Sculpting the Image of a Shapely Neck

It’s impossible to make sense of colonial Boston without knowing how the town used to be connected to the Massachusetts mainland only by a narrow strip of dry land called the Neck.

Granted, even with understanding the Neck, not all of colonial Boston’s history makes sense. But that vanished geographical reality is why:
  • The Massachusetts Bay company settled on the easily defended Boston peninsula (after establishing towns at Salem and Charlestown).
  • The British military was able to hold the port against a hostile population from September 1774 to March 1776, and to keep desertion relatively low.
  • Paul Revere and his colleagues arranged the “one if by land, two if by sea” (actually two if by the Back Bay) signals for the different routes out of town.
  • The South End is so much larger than the North End, and north of South Boston.
Bostonians began major landfill projects in the late 1700s, eventually filling in the Mill Pond, the inner harbor, and all the areas that were mudflats at low tide.

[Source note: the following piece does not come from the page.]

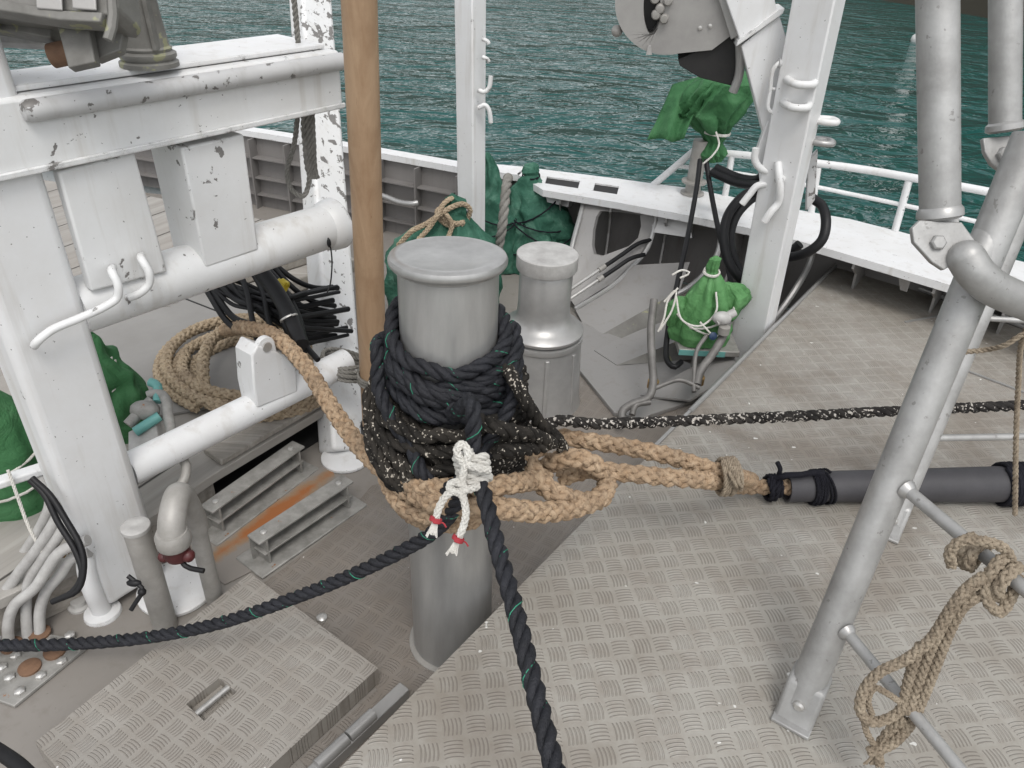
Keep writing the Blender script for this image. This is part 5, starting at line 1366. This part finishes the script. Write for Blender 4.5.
# cluster of bent pipes at the left edge, rising from a bolted plate
BPc = Z(30, 662)
t = thing('pipe_cluster', 'cluster of bent grey pipes rising from a rusty bolted plate at the left edge', 'pipework', BPc)
for k, pts in enumerate(([(66, 482), (60, 510), (40, 545), (15, 578), (2, 600), (-2, 640)], [(72, 500), (62, 530), (42, 560), (28, 585), (26, 610), (28, 640)], [(88, 540), (60, 552), (48, 568), (35, 588), (14, 606), (8, 625), (10, 650)], [(90, 552), (72, 558), (60, 575), (46, 592), (40, 610), (40, 638)], [(38, 470), (50, 500), (44, 520), (26, 550), (6, 575), (-14, 600)])):
    m_ = MB(); b_ = Z(pts[-1][0], pts[-1][1]); d0 = (b_ - CO).dot(CF)
    m_.pipe([D(x, y, d0 - (pts[-1][1] - y) * .0009) for x, y in pts], .0185, 14); build('pipe', m_, CAPTOP, t)
m_ = MB(); m_.prism([Z(*p, .016) for p in ((-30, 668), (20, 630), (95, 640), (14, 706), (-30, 690))], V((0, 0, -.014))); bp = build('bolted_plate', m_, FITT, t, bevel=.003)
for (x, y) in ((2, 668), (10, 678), (20, 692), (41, 676), (62, 662), (30, 648), (80, 648), (16, 656), (52, 642), (70, 636)):
    m_ = MB(); m_.lathe(Z(x, y, .016), [(.018, 0), (.018, .009), (.012, .014), (.002, .015)], 6); build('bolt', m_, ZINC, bp)
for (x, y) in ((30, 668), (55, 652), (12, 646), (40, 634)):
    m_ = MB(); m_.lathe(Z(x, y, .016), [(.036, 0), (.036, .008), (.022, .012)], 18); build('flange', m_, RUST, bp)
m_ = MB(); m_.beam(Z(5, 622, .03), Z(96, 566, .03), .03, .05); build('support_bar', m_, GREYP, t, bevel=.004)
m_ = MB()
for k in range(4): m_.coil(D(78 - 6 * k, 544 + 3 * k, 2.66), V((.8, .3, -.4)), .024, .004, 2, .01)
build('clamps', m_, BRASS, t)
for k, (pts, lab) in enumerate((([(32, 478), (50, 495), (66, 520), (80, 545), (84, 565), (78, 590), (62, 598)], 'black cable arching over the bent pipes, the upper one'), ([(30, 480), (44, 494), (58, 522), (76, 552), (82, 575), (72, 592), (52, 602)], 'black cable arching over the bent pipes, the lower one'))):
    m_ = MB(); m_.pipe([D(x, y, 2.45) for x, y in pts], .010, 10); o = build('black_cable', m_, BLACKR); tag(o, lab, 'cable', 'black cables over the bent pipes')
m_ = MB(); m_.lathe(Z(80, 606), [(.04, 0), (.04, .01), (.028, .014), (.026, .03), (.012, .032)], 18); o = build('deck_eye', m_, CAPTOP); tag(o, 'small round pale deck fitting left of the white strut foot', 'deck fitting')
m_ = MB(); m_.laid([D(8, 470, 2.6), D(18, 498, 2.62), D(28, 525, 2.63), D(42, 552, 2.6)], .012); o = build('white_line', m_, RWH); tag(o, 'thin white cord hanging from the large green cover over the pipes', 'cord')
# tray under the large cover
m_ = MB(); m_.beam(D(-40, 495, 2.55), D(60, 463, 2.75), .05, .03); o = build('white_bar', m_, WHITEC, bevel=.008); tag(o, 'white bar running under the large green cover to the trestle leg', 'bar')

# hatch lid with recessed handle and hinge
HZ = .085
hp = [Z(*p, HZ) for p in ((35, 742), (250, 573), (378, 668), (258, 778), (150, 880))]
t = thing('deck_hatch', 'tread plate hatch lid with a recessed handle on the lower deck', 'hatch', V((hp[0].x, hp[0].y, 0)))
hn = [Z(*p, HZ) for p in ((186, 704), (219, 678), (237, 692), (204, 721))]
# lid as a plate with a rectangular hole for the handle
m_ = MB(); ou = [hp[0], hp[1], hp[2], hp[3], hp[4]]; ou = [hp[0], hp[0].lerp(hp[1], .6), hp[1], hp[2], hp[3], hp[4]]
vs = [p.copy() for p in ou] + hn
m_.add(vs, [(0, 6, 7, 1), (1, 7, 2), (7, 8, 3, 2), (8, 9, 4, 3), (9, 6, 0, 5), (9, 5, 4)])
n_ = len(ou)
m_.add([p for p in ou] + [V((p.x, p.y, .006)) for p in ou], [(i, (i + 1) % n_, n_ + (i + 1) % n_, n_ + i) for i in range(n_)])
for i in range(4): m_.add([hn[i], hn[(i + 1) % 4], hn[(i + 1) % 4] - UPZ * .04, hn[i] - UPZ * .04], [(0, 1, 2, 3)])
m_.add([p - UPZ * .04 for p in hn], [(0, 1, 2, 3)])
build('lid', m_, PLATE3, t, smooth=False)
m_ = MB(); a, b = hn[0].lerp(hn[3], .5) - UPZ * .012, hn[1].lerp(hn[2], .5) - UPZ * .012; m_.cyl(a, b, .010); build('handle', m_, ZINC, t)
m_ = MB(); m_.lathe(Z(322, 619, .004), [(.02, 0), (.02, .012), (.012, .018), (.002, .019)], 14); build('stud', m_, ZINC, t)
m_ = MB(); a, b = Z(405, 690, .03), Z(290, 798, .03); m_.beam(a, b, .045, .05); o = build('hinge_bar', m_, CAPST, bevel=.004)
tag(o, 'pale metal hinge bar along the gap beside the hatch lid', 'hinge')
m_ = MB(); m_.cyl(a.lerp(b, .35) + UPZ * .03, a.lerp(b, .62) + UPZ * .03, .022, seg=18); build('knuckle', m_, CAPST, o) if False else None
d_ = (b - a).normalized()
for f0, f1 in ((.30, .52), (.535, .78)):
    m_ = MB(); m_.cyl(a.lerp(b, f0) + UPZ * .03, a.lerp(b, f1) + UPZ * .03, .021, seg=18)
    k_o = build('knuckle', m_, CAPST, o)

# ================================================================== MACHINERY ON THE BEAM (upper left)
t = thing('roller_fairlead', 'grey moss stained roller fairlead standing on the white trestle beam', 'fairlead', fpt(.36, zt + .02, -.06))
RB_ = D(146, 46, (fpt(.36, zt, -.06) - CO).dot(CF)); RB_.z = zt + .02; s = (RB_ - CO).dot(CF) / F
m_ = MB(); m_.lathe(RB_, [(28 * s, 0), (28 * s, .012), (25 * s, .018), (27 * s, .026), (27 * s, .036), (23 * s, .042), (24 * s, .05), (20 * s, .06)], 36); build('base_ring', m_, MACH, t)
m_ = MB(); m_.lathe(RB_, [(22 * s, .05), (20 * s, .10), (17 * s, .2), (15 * s, .34)], 28); build('cone', m_, MACH, t)
for dx in (-17, 4, 17):
    m_ = MB(); m_.beam(RB_ + V((dx * s, -.045, .05)), RB_ + V((dx * s * .7, -.03, .34)), .012, .03); build('rib', m_, MACH, t, bevel=.002)
t = thing('winch_frame', 'grey weathered winch frame with hanging plates behind the white trestle beam', 'winch', D(70, 60, 1.75))
wq = lambda x, y, d=1.8: D(x, y, d)
m_ = MB(); m_.prism([wq(-40, 0), wq(112, 16), wq(118, 8), wq(112, -50), wq(-40, -60)], CF * .12); build('housing', m_, MACH, t, bevel=.006)
m_ = MB(); m_.prism([wq(-40, 4, 1.78), wq(60, 20, 1.78), wq(100, 22, 1.78), wq(102, 12, 1.78), wq(60, 10, 1.78), wq(-40, -8, 1.78)], CF * .05); build('ledge', m_, MACH, t, bevel=.004)
m_ = MB(); m_.prism([wq(55, 18, 1.86), wq(88, 24, 1.86), wq(95, 62, 1.86), wq(68, 68, 1.86)], CF * .03); build('hanging_plate', m_, MACH, t, bevel=.004)
m_ = MB(); m_.prism([wq(88, 20, 1.9), wq(125, 22, 1.9), wq(120, 50, 1.9), wq(95, 60, 1.9)], CF * .03); build('hanging_plate', m_, MACH, t, bevel=.004)
m_ = MB(); m_.prism([wq(-40, 22, 1.92), wq(50, 38, 1.92), wq(52, 22, 1.92), wq(-40, 8, 1.92)], CF * .05); build('beam', m_, MACH, t, bevel=.004)
m_ = MB(); m_.prism([wq(-40, 40, 2.0), wq(42, 44, 2.0), wq(40, 36, 2.0), wq(-40, 30, 2.0)], CF * .04); build('beam', m_, CAPTOP, t, bevel=.004)
m_ = MB(); m_.cyl(wq(52, 56, 1.95), wq(70, 52, 1.95), .03); build('rusty_roller', m_, RUST, t)
for (x0, x1) in ((36, 62), (72, 96)):
    m_ = MB(); m_.prism([wq(x0, 8, 1.775), wq(x1, 10, 1.775), wq(x1 - 2, -30, 1.775), wq(x0 - 2, -30, 1.775)], CF * .006); build('panel', m_, BLOCK, t, bevel=.003)
m_ = MB(); m_.tube(spline([wq(108, 40, 1.8), wq(113, 20, 1.8), wq(108, -30, 1.8)], .03), .012, 8); build('lichen_bar', m_, MACH, t)

# buoy on the water
WBp = Z(917, 42, -2.2)
t = thing('white_buoy', 'small white mooring buoy floating on the dark green water', 'buoy', WBp)
m_ = MB(); m_.lathe(WBp, [(.05, -.15), (.22, -.05), (.27, .08), (.24, .22), (.12, .32), (.05, .35)], 24); build('float', m_, WHITEB, t)
m_ = MB(); m_.cyl(WBp + UPZ * .33, WBp + UPZ * .50 + V((.05, 0, 0)), .035); build('spindle', m_, WHITEB, t)

m_ = MB(); m_.pipe([D(-30, 735, 1.9), D(0, 752, 1.88), D(22, 768, 1.85), D(50, 800, 1.8)], .018, 12)
o = build('black_hose', m_, BLACKR); tag(o, 'short length of black hose in the lower left corner of the deck', 'hose')

# ================================================================== WORLD, LIGHT, CAMERA
w = bpy.data.worlds.new('World'); sc.world = w; w.use_nodes = True
nt = w.node_tree; bg = nt.nodes['Background']
sky = N(nt, 'ShaderNodeTexSky', sky_type='NISHITA'); sky.sun_disc = False
SE, SA = R_(60), R_(168)                                 # sun high behind the viewer's right, veiled by cloud
sky.sun_elevation = SE; sky.sun_rotation = SA; sky.dust_density = 2.2; sky.air_density = 1
hsv = N(nt, 'ShaderNodeHueSaturation'); hsv.inputs['Saturation'].default_value = .13
L(nt, sky.outputs[0], hsv.inputs['Color']); L(nt, hsv.outputs[0], bg.inputs['Color'])
bg.inputs['Strength'].default_value = .15
sun = bpy.data.lights.new('sun', 'SUN'); sun.energy = .7; sun.angle = R_(22); sun.color = (1, .96, .90)
so = bpy.data.objects.new('sun', sun); COL.objects.link(so)
sd = V((math.sin(SA) * math.cos(SE), math.cos(SA) * math.cos(SE), math.sin(SE)))
so.rotation_euler = (-sd).to_track_quat('-Z', 'Y').to_euler()
cam = bpy.data.cameras.new('camera'); co = bpy.data.objects.new('camera', cam); COL.objects.link(co)
cam.sensor_width = 36; cam.sensor_fit = 'HORIZONTAL'; cam.lens = F / 1024 * 36; cam.clip_start = .02; cam.clip_end = 3000
mt = Matrix((CR, CU, -CF)).transposed().to_4x4(); mt.translation = CO
co.matrix_world = mt; sc.camera = co
vs = sc.view_settings; vs.view_transform = 'Standard'; vs.look = 'None'; vs.gamma = 1; vs.use_curve_mapping = False; vs.exposure = .66
sc.cycles.max_bounces = 6; sc.cycles.diffuse_bounces = 3; sc.cycles.glossy_bounces = 3
sc.cycles.use_denoising = True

As a result, there are now many land routes out of central Boston where there used to be one. Today it’s hard to picture the geography the colonists dealt with.

Boston just paid homage to its past as a peninsula by installing a sculptural tribute to the Neck at the corner of Washington and East Berkeley Streets. Here are reports on the dedication from the Boston Globe and South End Patch (which for some reason calls the sculpture “infamous”). 

The sculpture is titled “LandWave.” It includes an engraved map of Boston in the eighteenth century, but some people still think it might be a skateboard ramp. (Not helping is the fact that Landwave is the brand of a company that makes skateboard ramps.)

1 comment:

Robert J. said...

There's an allusion to the filling-in of the Back Bay in Melville's Moby Dick. Boston readers will understand the reference, but probably few people elsewhere do:

"And some certain significance lurks in all things, else all things are little worth, and the round world itself but an empty cipher, except to sell by the cartload, as they do hills about Boston, to fill up some morass in the Milky Way."